Pirates thus shaped the early years of music distribution and exert significant influence today. Consider for example, the fact that people bristled so much at DRM on music that Apple was forced to remove it from iTunes purchases, whereas DRM is normal and even expected for digitally distributed movies and books. (I was there for the early ebook scene too; readers celebrated DRM as it allowed their favorite authors to be compensated and helped prevent them from being scared off the platform entirely.)



> The trouble ...

How was and is it trouble for the music industry? They've done very well in the Internet era.


I would say that the music industry has only recovered in the last two decades. Not done well. Internet piracy famously cut the legs out from physical album sales in the early 2000's and the music industry was not prepared for that shift. Sales and budgets for physical music is now a shadow of it's former self. Not to mention how artists are often the worst off financially today because of the crummy payouts of streaming music, which has largely replaced the purchasing of records.


> I would say that the music industry has only recovered in the last two decades.

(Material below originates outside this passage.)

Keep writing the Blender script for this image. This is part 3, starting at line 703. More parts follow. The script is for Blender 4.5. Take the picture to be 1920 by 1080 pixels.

Do you have revenue numbers? (I don't.)

> Internet piracy famously cut the legs out from physical album sales in the early 2000's

No way. The Internet destroyed physical album sales. Are you suggesting that if it wasn't for piracy, people would still be buying CDs? The Internet also destroyed print newpapers, software sales on CD, locally installed software generally, brick-and-mortar sales of anything that can be shipped, and lots more. Is that all due to file sharing?

> artists are often the worst off financially today because of the crummy payouts of streaming music

How is that the fault of file sharing?


People online say piracy isn't a big deal because "the artist/band makes their money from live shows and merch anyway". But that wasn't always true. Before internet piracy, selling music actually was a viable business. Only when anything and everything became downloadable all at once did the bottom fall out of music sales as a viable way to make money. If piracy hadn't beat legitimate distribution to the punch, physical album sales would still be a niche thing but a musician could live on digital sales.

This is why opposition to DRM is such a techbro take. If you care about art, like at all, you want DRM built into the fabric of the network itself so that those who hold the rights to downloaded material get paid for others' access to it. We had such an opportunity to use the internet as a distribution network such that creators could get directly paid for their work and not the middlemen. Ted Nelson, coiner of the term "hypertext", explicitly included DRM in its conceptualization. Creatives are now paying the price for lack of followthrough on Nelson's complete vision.


> If piracy hadn't beat legitimate distribution to the punch, physical album sales would still be a niche thing but a musician could live on digital sales.

How would current economics be any different? Would Spotify increase artist payout - why would they stop squeezing artists for every dime?